Estratos
À janela do sol posto
De manhã começo pela rua. Meço a temperatura pelos vestires o nebulosidade pelos olhares. Depois, acordo as plantas e só no fim partilho o pequeno-almoço com os vizinhos. Pelo som, descubro pão quente na padaria e fruta fresca na mercearia que anuncia produtos nacionais, internacionais e económicos. É quase como os três bês do avô que serão, já o sei, os três bês da avó dos filhos que terei: bom, bonito e barato.
Ao entardecer tudo se mantém.
Ao anoitecer começo pela rua. Despeço-me do vizinho que fuma o último cigarro à sua varanda, sem para ele falar.Olho as plantas da minha e tomo a nota mental que se apagará de as regar na manhã seguinte.

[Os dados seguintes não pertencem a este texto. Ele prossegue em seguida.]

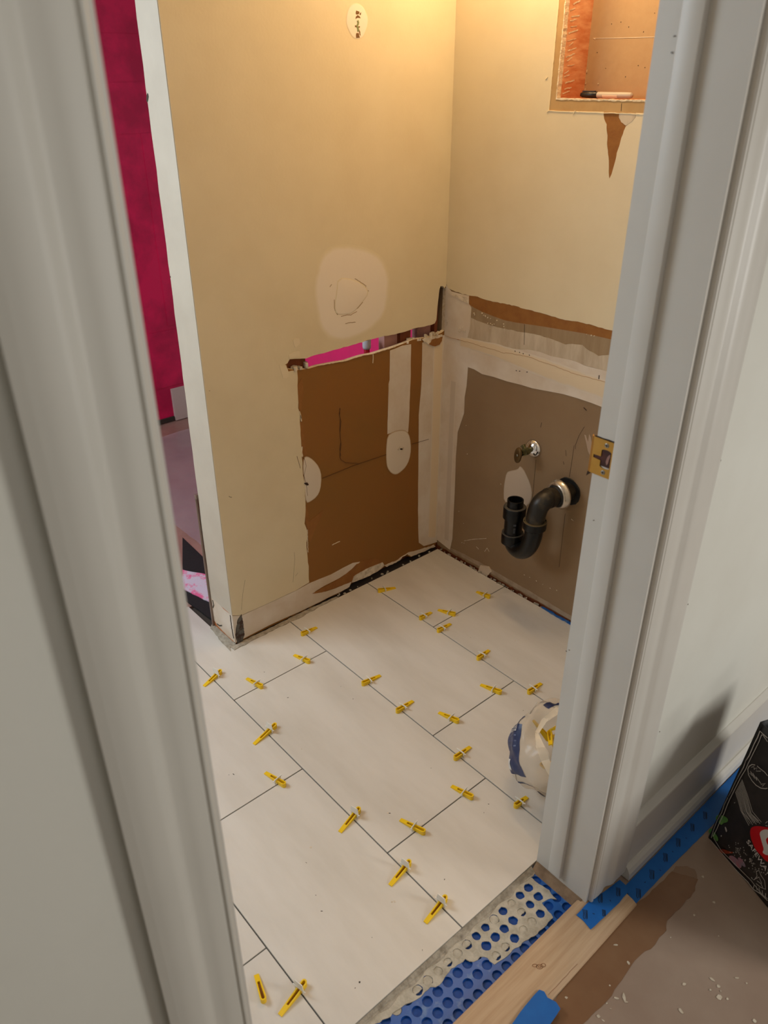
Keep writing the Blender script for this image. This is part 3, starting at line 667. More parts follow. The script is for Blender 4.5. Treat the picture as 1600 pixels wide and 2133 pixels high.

Sigo até à cozinha e vejo ao fundo o prédio arco-íris, sem saber bem em que rua é. Digo-lhe um adeus que gosto demorado, mas que raramente o é.
Para o fim, deixo a janela onde o sol se põe todos os dias, sem que em muitos me dê conta. Janela do sol posto. Janela das estrelas. Janela do dia. Janela da noite. Quando a fecho, mais um dia passou. Amanhã a vizinha recolhe os tapetes que têm ar de já estar secos. O senhor desce as escadas para fazer exercício e o miúdo leva o almoço para a escola que a mãe, a única ainda em movimento no prédio da frente, prepara.
Há janelas que mostram mundos. Há janelas que são mundos.